Perbup Bojonegoro Nomor 48 Tahun 2021 tentang Penataan dan Pemberdayaan Pasar Rakyat, Toko Swalayan dan Pusat Perbelanjaan, mengatur proses pendirian hingga jumlah toko modern di Kabupaten Bojonegoro.
Dalam lampiran Perbup Nomor 48 tahun 2021 itu disebutkan bahwa kuota untuk Kecamatan Bojonegoro sebanyak 19 unit. Kuota ini sudah penuh tidak bersisa. Namun faktanya, dapat ditelusuri bahwa di Kecamatan Bojonegoro berdiri lebih dari 19 toko modern. Yakni sekira 27 unit.
Seorang pengusaha yang tidak berkenan disebutkan namanya mengungkapkan, bahwa sebagian besar pembangunan toko modern tersebut tidak disertai dengan persetujuan bangunan gedung (PBG) dari Pemkab Bojonegoro.
“Saya disarankan untuk menghadap kepala dinas perdagangan (Disdagkop UM) dan disuruh menyiapkan dana Rp100 – Rp200 juta.
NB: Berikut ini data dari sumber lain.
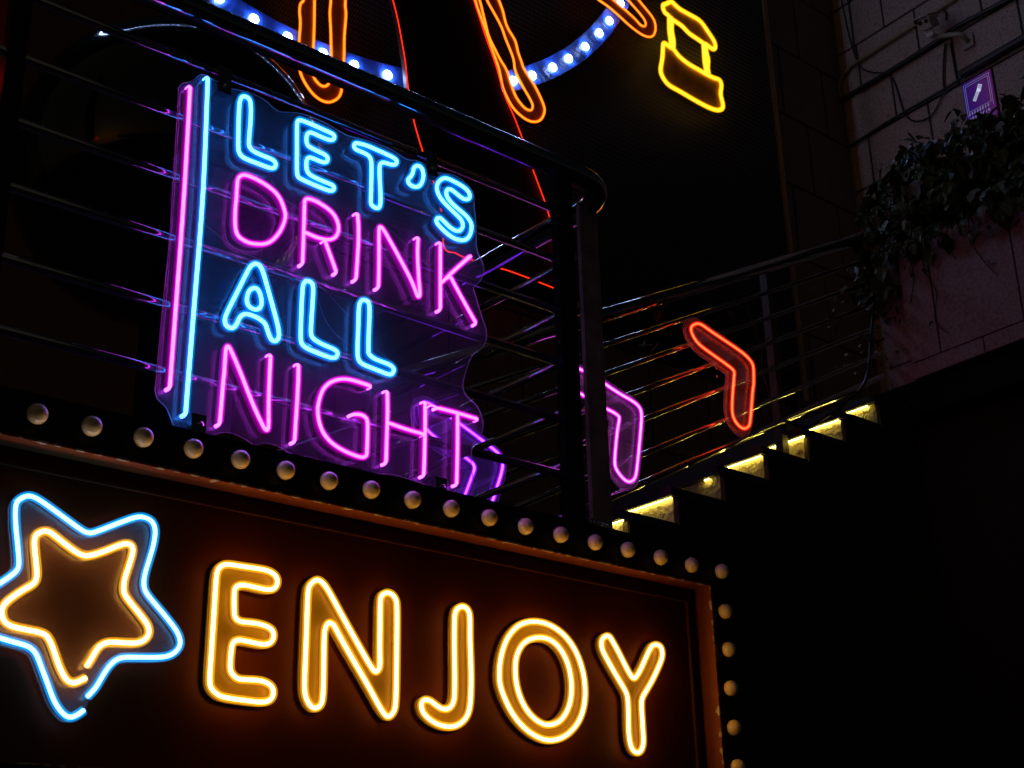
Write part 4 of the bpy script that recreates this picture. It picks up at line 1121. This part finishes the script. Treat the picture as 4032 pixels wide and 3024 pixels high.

Padahal kuota pembangunan toko modern di Kecamatan Kota Bojonegoro sudah penuh, ya saya gak mau karena tidak akan keluar PBG,” kata sumber ini kepada wartawan, Sabtu (07/12/2024).
Pengusaha ini mengaku, mengetahui salah satu koleganya yang nekat tetap ingin mendirikan toko modern harus membayar sebesar Rp150 juta.
“Padahal dengan membayar uang sebesar itu mereka juga tetap tidak bisa mendapatkan PBG,” ujarnya.
Dikonfrontir secara terpisah, Kepala Disdagkop UM Kabupaten Bojonegoro, Sukaemi tidak memberikan tanggapan kepada Suarabanyuurip.com sejak Kamis (05/12/2024) kemarin. Kendati, ia menyampaikan bantahan kepada jurnalis media elektronik lainnya bahwa kabar itu hoaks.
“Itu hoak, Mas. Makasih,” katanya sebagaimana dikutip dari kabarbaik.co.
Sementara Pj Bupati Bojonegoro, Adriyanto mengatakan, akan mendalami terlebih dahulu perihal dugaan pungli tersebut.